Le attività che l’istituto svolge durante l’anno sono diverse, una di queste dal nome “L’Esperienza insegna”, coinvolge i ragazzi – a seconda delle età – in piccoli progetti scientifici tratti dal vissuto con riflesso sugli insegnamenti di vita sociale e legale. Anche i concorsi letterari vengono utilizzati come strumenti per poter avvicinare gli alunni ad altre realtà. O, ancora, il progetto sulla vita di Don Pino Puglisi. Il parroco ammazzato dalla mafia nel settembre del ’93, la cui attenzione era rivolta al recupero degli adolescenti già reclutati dalla criminalità mafiosa, riaffermando nel quartiere di Brancaccio – terra degli stragisti Graviano –  una cultura della legalità.

Di fondo categorie quali il rispetto per gli altri, l’invito alla tolleranza e alla comprensione, lo stimolo ad avere progetti e sogni fanno da filo conduttore di tutte le iniziative che, se comuni a tanti progetti scolastici in tutta Italia, qui acquisiscono un altro valore. Per la imminente visita allo Zen 2 del ministro dell’istruzione, dell’Università e della ricerca Valeria Fedeli – annunciata dalla stessa giorni fa in concomitanza con la commemorazione della strage di Via D’Amelio il 19 luglio, con tanto di promesse per nuovi fondi scolastici – 40 docenti fra quelli già in vacanza o precari hanno deciso di tornare in sede ed essere di supporto ai docenti rimasti e alla scuola tutta.

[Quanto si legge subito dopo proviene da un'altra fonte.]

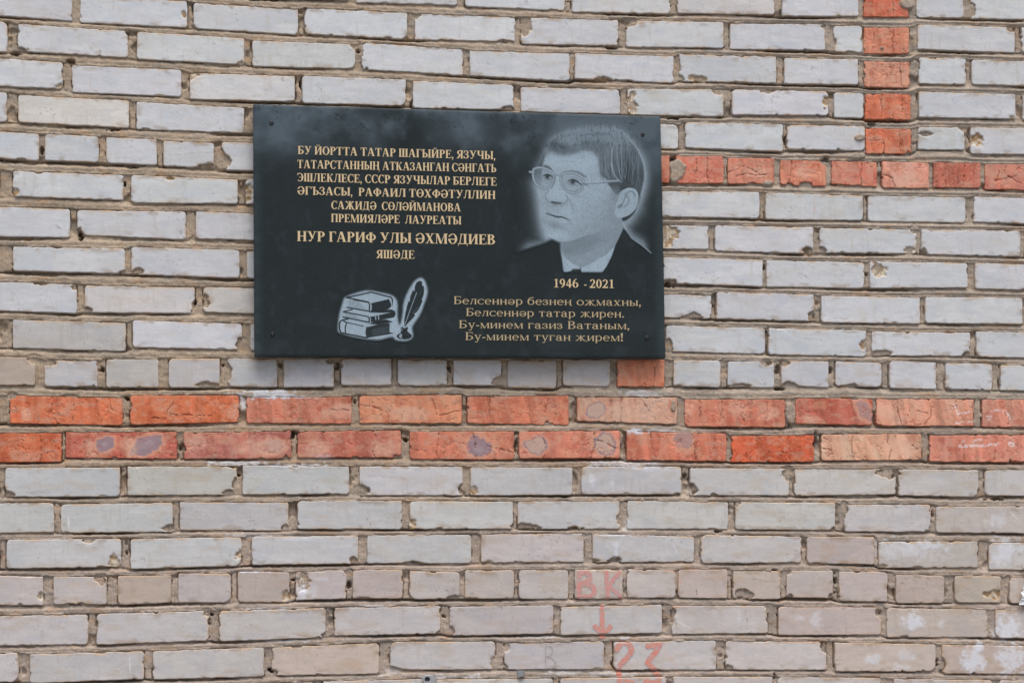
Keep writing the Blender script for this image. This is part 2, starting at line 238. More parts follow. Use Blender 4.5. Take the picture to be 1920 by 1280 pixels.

I ragazzi, soprattutto quelli delle medie, anche condizionati dal clamore mediatico, hanno inviato domande ai loro docenti e la risposta è stata un testo unico diffuso poi sui social network che vale la pena riportare in alcune sue parti:

Ciao Gabriele, siamo i tuoi prof a scriverti.

Ieri pomeriggio, quando hai saputo cosa era successo, ci hai mandato questo whatsapp: 

“Devono rompere sempre le cose della nostra scuola!”.

Non sai quanti tuoi compagni si sono dispiaciuti e arrabbiati. […]
Hai ragione… ci sono alcune persone che “devono rompere”: è molto facile rompere, per un po’ anche divertente… addirittura per qualcuno è l’unico modo per mostrare che esiste! Però chi ha bisogno di rompere diventa un grave problema per gli altri. […] Chi rompe è vile!

[…] La scuola è il luogo in cui, assieme alla tua famiglia e ai tuoi prof, si costruisce: si costruisce il tuo pensiero, che ti renderà una persona responsabile, libera e nobile; […] Perché quelli che rompono lo bistrattano, lo ripugnano e lo disprezzano…
Ma sarà il tuo lavoro, onesto e appassionato, che ti renderà autonomo, capace di crescere una famiglia e, non trascurarlo, di contribuire al bene comune. […] Che gran bisogno ha la società di avere persone con queste qualità!

Il giudice Giovanni era una di queste persone, ha costruito edifici che risplendono di giustizia e di legalità. La vita sua, di Paolo, di Padre Pino e di tutti questi eroi ci commuovono e ci appassionano, e continueremo a raccontarle e a conoscerle per imparare ad essere persone migliori. […] 

 Mentre una serie di eccellenti scarcerazioni avvenute per vari motivi fra il 2016 e i primi mesi del 2017 rimette in circolo nella Palermo del venticinquennale padrini boss e soldati, il clima che ha circondato la scuola non aiuta a capire cosa bolle in pentola. Certamente preoccupa, ma non spezza l’istituto Giovanni Falcone.